■ YOUR TASK ■
Beneath this task is a listing. State how many of its lines include the string "picture", giving nothing but the number.

■ DATA BLOCK ■
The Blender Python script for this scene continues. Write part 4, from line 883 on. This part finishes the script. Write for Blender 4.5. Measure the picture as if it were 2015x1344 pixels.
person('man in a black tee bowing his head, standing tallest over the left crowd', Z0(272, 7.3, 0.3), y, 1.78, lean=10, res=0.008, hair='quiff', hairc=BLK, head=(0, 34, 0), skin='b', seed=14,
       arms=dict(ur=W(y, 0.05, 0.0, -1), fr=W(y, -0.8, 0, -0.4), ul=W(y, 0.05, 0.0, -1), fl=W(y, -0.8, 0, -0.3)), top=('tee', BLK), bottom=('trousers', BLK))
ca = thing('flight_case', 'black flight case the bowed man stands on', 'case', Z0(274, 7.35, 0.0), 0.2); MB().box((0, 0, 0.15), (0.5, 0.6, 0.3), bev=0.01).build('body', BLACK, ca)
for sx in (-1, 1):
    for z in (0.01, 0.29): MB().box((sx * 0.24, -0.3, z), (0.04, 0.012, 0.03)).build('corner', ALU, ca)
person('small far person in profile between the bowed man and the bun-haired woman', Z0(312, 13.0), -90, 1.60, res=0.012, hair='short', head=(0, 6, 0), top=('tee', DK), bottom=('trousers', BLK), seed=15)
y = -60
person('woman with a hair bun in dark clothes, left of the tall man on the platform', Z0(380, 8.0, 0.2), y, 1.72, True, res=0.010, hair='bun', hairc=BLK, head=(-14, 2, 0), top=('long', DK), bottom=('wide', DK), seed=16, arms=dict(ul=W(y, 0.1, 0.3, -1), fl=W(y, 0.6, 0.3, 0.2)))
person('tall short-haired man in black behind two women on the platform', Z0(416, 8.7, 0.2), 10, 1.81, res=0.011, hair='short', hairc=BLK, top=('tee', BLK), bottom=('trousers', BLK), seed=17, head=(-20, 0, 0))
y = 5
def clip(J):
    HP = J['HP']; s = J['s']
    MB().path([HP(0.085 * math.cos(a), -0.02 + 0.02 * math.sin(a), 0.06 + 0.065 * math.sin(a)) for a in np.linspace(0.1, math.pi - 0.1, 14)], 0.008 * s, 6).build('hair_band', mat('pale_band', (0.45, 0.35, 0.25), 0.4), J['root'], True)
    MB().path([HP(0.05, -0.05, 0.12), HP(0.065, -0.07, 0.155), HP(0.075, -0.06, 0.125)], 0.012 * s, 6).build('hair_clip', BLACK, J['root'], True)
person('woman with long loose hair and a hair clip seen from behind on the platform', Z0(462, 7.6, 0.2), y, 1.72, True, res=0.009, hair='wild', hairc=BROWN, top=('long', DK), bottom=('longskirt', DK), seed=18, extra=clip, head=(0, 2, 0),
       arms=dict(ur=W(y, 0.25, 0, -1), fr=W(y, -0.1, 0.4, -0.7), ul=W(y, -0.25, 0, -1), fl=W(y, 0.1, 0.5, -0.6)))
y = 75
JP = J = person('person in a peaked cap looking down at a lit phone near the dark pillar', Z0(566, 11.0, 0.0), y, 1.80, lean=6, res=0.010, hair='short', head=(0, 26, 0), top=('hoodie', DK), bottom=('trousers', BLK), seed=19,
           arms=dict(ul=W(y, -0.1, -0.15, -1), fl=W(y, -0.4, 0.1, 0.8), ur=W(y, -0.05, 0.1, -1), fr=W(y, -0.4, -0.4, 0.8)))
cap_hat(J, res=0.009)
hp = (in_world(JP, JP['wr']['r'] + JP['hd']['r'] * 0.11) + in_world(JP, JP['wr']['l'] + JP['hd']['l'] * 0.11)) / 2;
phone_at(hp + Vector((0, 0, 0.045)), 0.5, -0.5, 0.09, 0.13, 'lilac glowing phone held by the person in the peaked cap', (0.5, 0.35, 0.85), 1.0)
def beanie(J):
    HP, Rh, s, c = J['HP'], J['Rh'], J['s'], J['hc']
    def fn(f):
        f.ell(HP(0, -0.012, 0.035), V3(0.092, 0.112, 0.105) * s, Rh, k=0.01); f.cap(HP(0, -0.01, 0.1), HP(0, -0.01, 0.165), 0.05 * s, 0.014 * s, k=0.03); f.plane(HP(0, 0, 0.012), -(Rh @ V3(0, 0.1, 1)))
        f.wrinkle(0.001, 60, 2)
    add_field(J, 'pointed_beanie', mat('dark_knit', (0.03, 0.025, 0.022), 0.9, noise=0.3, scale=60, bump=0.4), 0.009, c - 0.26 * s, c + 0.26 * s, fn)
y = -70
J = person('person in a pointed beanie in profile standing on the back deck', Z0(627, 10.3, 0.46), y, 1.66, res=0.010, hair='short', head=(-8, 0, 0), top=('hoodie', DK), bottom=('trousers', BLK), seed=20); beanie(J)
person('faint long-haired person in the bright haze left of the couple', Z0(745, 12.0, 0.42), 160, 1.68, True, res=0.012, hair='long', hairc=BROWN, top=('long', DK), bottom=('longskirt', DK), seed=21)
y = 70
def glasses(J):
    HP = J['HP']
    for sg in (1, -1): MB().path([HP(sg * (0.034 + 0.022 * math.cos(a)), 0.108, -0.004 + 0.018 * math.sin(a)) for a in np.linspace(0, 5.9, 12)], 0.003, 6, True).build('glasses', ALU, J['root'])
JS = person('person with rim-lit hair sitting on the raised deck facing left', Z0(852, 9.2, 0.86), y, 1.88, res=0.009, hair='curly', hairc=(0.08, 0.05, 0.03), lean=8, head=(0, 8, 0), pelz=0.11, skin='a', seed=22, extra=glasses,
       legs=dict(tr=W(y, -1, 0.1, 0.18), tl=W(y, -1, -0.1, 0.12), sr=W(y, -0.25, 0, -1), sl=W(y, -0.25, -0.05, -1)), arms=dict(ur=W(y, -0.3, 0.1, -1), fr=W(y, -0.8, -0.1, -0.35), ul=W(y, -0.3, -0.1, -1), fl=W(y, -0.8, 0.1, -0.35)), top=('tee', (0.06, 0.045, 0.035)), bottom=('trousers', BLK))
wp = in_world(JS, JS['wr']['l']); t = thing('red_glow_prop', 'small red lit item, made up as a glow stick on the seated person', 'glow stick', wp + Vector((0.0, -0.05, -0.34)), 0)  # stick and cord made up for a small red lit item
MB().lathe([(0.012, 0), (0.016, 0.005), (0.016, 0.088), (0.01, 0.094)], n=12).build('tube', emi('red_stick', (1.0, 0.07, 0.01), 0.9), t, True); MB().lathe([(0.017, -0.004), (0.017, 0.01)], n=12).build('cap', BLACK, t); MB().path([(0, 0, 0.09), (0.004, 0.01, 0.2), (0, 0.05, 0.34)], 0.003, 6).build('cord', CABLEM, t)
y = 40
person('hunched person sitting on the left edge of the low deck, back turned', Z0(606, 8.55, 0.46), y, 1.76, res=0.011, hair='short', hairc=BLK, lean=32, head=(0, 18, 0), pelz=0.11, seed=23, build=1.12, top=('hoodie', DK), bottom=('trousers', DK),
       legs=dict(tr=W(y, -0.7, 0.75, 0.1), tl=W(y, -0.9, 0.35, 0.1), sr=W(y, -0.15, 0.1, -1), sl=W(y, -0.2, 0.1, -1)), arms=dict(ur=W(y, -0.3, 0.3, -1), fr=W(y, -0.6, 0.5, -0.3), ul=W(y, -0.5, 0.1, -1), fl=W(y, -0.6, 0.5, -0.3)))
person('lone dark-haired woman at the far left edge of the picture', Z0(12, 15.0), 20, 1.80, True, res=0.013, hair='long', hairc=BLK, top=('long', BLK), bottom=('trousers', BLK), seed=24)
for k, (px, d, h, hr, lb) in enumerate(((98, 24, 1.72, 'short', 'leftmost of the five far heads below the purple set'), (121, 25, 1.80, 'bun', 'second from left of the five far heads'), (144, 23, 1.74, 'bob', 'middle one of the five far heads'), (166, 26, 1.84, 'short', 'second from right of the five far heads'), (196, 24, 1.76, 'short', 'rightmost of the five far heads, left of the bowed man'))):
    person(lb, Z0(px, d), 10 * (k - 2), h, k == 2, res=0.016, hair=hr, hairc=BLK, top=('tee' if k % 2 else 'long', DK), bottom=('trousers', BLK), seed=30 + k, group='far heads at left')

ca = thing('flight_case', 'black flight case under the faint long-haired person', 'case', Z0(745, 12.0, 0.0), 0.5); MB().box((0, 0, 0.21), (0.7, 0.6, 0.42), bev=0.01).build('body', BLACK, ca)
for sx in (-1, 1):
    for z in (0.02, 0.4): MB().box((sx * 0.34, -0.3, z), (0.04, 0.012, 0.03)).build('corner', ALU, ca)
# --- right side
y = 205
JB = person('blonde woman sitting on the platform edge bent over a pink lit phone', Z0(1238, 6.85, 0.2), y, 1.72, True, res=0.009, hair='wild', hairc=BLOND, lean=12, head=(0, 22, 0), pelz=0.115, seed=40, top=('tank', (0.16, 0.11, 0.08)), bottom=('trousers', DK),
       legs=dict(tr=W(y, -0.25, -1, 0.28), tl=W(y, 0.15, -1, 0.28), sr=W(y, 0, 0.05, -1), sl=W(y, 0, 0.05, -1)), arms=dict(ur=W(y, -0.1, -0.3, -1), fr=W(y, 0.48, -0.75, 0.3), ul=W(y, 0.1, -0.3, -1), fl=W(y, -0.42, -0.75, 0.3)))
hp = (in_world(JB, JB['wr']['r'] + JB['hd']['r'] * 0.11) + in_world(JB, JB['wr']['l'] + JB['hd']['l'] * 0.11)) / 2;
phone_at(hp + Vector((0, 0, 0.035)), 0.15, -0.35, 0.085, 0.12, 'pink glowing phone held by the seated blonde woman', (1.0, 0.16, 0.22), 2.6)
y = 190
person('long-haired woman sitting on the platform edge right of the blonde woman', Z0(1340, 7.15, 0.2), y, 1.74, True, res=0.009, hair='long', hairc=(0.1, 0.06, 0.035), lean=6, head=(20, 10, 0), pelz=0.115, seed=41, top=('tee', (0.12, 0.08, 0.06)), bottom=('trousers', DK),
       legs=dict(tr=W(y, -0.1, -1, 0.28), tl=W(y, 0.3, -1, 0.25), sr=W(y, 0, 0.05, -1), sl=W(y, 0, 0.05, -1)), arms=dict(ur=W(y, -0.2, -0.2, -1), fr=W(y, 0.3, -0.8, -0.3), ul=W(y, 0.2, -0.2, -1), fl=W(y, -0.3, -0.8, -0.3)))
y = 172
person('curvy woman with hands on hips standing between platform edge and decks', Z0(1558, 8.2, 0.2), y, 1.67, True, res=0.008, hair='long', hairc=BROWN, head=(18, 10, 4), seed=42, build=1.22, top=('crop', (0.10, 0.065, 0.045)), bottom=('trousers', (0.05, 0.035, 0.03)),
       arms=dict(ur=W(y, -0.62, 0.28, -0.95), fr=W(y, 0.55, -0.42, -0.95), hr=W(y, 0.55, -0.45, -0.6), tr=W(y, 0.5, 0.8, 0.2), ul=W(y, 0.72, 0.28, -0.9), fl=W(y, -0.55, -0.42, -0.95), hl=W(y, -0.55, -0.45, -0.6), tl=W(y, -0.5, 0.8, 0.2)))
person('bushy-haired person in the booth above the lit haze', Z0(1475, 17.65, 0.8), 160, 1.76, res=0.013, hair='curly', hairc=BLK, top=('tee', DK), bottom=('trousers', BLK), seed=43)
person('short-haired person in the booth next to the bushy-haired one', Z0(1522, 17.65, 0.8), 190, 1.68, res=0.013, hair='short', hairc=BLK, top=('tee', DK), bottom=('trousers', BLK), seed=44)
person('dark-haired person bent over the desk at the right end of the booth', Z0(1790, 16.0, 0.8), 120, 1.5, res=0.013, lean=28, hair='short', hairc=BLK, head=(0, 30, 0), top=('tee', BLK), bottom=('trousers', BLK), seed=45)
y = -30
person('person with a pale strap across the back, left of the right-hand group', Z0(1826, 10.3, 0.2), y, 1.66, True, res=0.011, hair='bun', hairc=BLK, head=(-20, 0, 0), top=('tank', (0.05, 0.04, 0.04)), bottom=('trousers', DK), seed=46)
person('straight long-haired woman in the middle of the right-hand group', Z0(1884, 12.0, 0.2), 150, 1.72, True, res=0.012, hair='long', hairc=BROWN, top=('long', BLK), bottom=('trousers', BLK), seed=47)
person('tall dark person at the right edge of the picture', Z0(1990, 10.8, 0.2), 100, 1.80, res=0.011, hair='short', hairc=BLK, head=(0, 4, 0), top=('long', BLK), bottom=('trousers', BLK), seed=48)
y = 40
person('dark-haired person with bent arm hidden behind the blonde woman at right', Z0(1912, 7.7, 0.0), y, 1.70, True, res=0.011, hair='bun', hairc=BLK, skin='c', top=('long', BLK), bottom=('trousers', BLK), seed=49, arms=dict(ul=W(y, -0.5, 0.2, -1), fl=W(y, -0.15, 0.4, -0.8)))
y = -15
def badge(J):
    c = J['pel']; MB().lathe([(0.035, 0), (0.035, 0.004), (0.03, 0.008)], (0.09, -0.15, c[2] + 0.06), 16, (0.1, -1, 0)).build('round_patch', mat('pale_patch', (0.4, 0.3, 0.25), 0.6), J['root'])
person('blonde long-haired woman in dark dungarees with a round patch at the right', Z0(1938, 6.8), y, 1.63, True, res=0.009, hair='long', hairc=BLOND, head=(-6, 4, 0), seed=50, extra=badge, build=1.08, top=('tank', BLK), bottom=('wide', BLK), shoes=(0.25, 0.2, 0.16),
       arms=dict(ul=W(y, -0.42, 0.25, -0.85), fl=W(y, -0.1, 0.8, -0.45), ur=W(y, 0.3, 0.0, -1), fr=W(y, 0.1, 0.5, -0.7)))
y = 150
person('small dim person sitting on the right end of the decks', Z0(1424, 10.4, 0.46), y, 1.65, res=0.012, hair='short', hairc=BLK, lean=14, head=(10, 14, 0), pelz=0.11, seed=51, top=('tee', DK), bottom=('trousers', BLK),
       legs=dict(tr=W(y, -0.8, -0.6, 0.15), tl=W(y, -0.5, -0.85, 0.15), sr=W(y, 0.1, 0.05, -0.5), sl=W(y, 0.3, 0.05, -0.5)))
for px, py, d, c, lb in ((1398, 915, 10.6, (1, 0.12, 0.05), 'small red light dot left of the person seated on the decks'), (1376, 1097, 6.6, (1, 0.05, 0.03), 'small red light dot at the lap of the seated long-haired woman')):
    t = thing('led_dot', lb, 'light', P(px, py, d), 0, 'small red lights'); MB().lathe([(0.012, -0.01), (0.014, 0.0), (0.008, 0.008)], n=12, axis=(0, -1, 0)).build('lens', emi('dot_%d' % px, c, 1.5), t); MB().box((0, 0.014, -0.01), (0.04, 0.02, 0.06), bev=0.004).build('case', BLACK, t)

■ FINAL RESULT ■
3